Sólo un día antes un acontecimiento semejante habría sido inconcebible. La ley del Lager decía: «Come tu pan y, si puedes, el de tu vecino», y no dejaba lugar a la gratitud. Quería decir que el Lager había muerto.
Fue aquél el primer gesto humano que se produjo entre nosotros. Creo que se podría fijar en aquel momento el principio del proceso mediante el cual, nosotros, los que no estábamos muertos, de prisioneros empezamos lentamente a volver a ser hombres.
En el gesto de darnos mutuamente de comer emerge lo humano en detrimento de la bestia. De alguna manera, esta debilidad radical de los hijos «tontos, enfermos y peores» introduce en el mundo esta exigencia imperativa del cuidado, que hace nacer lo humano.
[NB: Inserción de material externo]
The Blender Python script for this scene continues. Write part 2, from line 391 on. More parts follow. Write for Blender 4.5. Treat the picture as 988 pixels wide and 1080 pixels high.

Por terminar, me asombra la contundencia de Arcadi Espada. Hay en su artículo un horizonte vital, implícito, que se reduce a un cálculo de costes y beneficios de no se sabe muy bien qué, pero que parece poner en el centro de dicho cálculo cierta capacidad de disfrute. Esto resulta en el artículo, lamentablemente muy vago, y estaría bien conocer hasta donde se extiende el horizonte vital de Arcadi. Intuyo que dicha contundencia, dicha claridad aritmética, solo es posible para una vida ajena a la dimensión del misterio que es constitutiva, para muchos, de la existencia humana. Tal vez sea éste el punto de discordia donde comenzar la discusión.